SpaceX subsidiary Starlink updated its policies and established new data usage limits for its subscribers. Although the company still claims to offer “unlimited” data, it said that it will slow speeds for customers that use 1 terabyte of data per month unless those customers pay extra. The company said that the policy change was necessary because of a “small number of users consuming unusually high amounts of data.”
Details of the change appear in the company’s Fair Use policy for residential customers in the U.S. and Canada and all Business/Maritime customers, and it will start in December. Starlink will now cap monthly usage at one terabyte of data. If a subscriber exceeds that amount, they will have their connection throttled for the rest of the billing cycle. However, heavy residential users can get around the throttling by paying $0.25 for each additional GB of priority data. Business users will be charged $1 per additional GB of data.
Starlink said that the new data policy will impact customers that use one terabyte of data during peak hours, which it defines as between 7 a.m. and 11 p.m. Usage between 11 p.m. and 7 a.m. will not count toward the company’s data limits.
The company recommends that Starlink users track their monthly data usage through the Starlink App or the Starlink Customer Portal, and if they want to keep their data from being throttled, it suggests subscribers opt-in for automatic billing of the additional GB of priority data that they use.
Starlink charges U.S. residential subscribers $110 per month for service. The company told CNBC that fewer than 10% of Starlink’s customer base uses more than one terabyte of data per month.
Network speed test measurement firm Ookla reported in September that Starlink’s download speeds in Canada, France, Germany, New Zealand, the U.K. and the U.S. had dropped between 9% and 54% from Q2 2021 to Q2 2022 as more users signed up for the service.

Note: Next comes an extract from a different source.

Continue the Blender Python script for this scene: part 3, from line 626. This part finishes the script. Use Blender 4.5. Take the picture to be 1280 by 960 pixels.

Ookla said that Starlink was still able to achieve a median download speed of at least 60 Mbps in North America during Q2 2022. Ookla also reported that Starlink’s upload speeds had slowed over the past year but latency remained relatively flat in most countries.
Maintaining a minimum download speed of at least 100 Mbps and upload speed of 20 Mbps is critical to Starlink as it currently is appealing a decision by the Federal Communications Commission (FCC) to deny it $885.5 million in funding from the Rural Digital Opportunity Fund (RDOF) because it doesn’t meet the minimum requirement for broadband speeds.
Starlink needs to provide a minimum of 100/20 Mbps in speed to meet the FCC's RDOF requirements, and the company is asking the agency to reconsider its decision because it said the FCC’s ruling “rests on unsupported conjecture and outside-the-record information apparently cherry-picked from somewhere on the internet.” It also accused the FCC of having a bias toward fiber.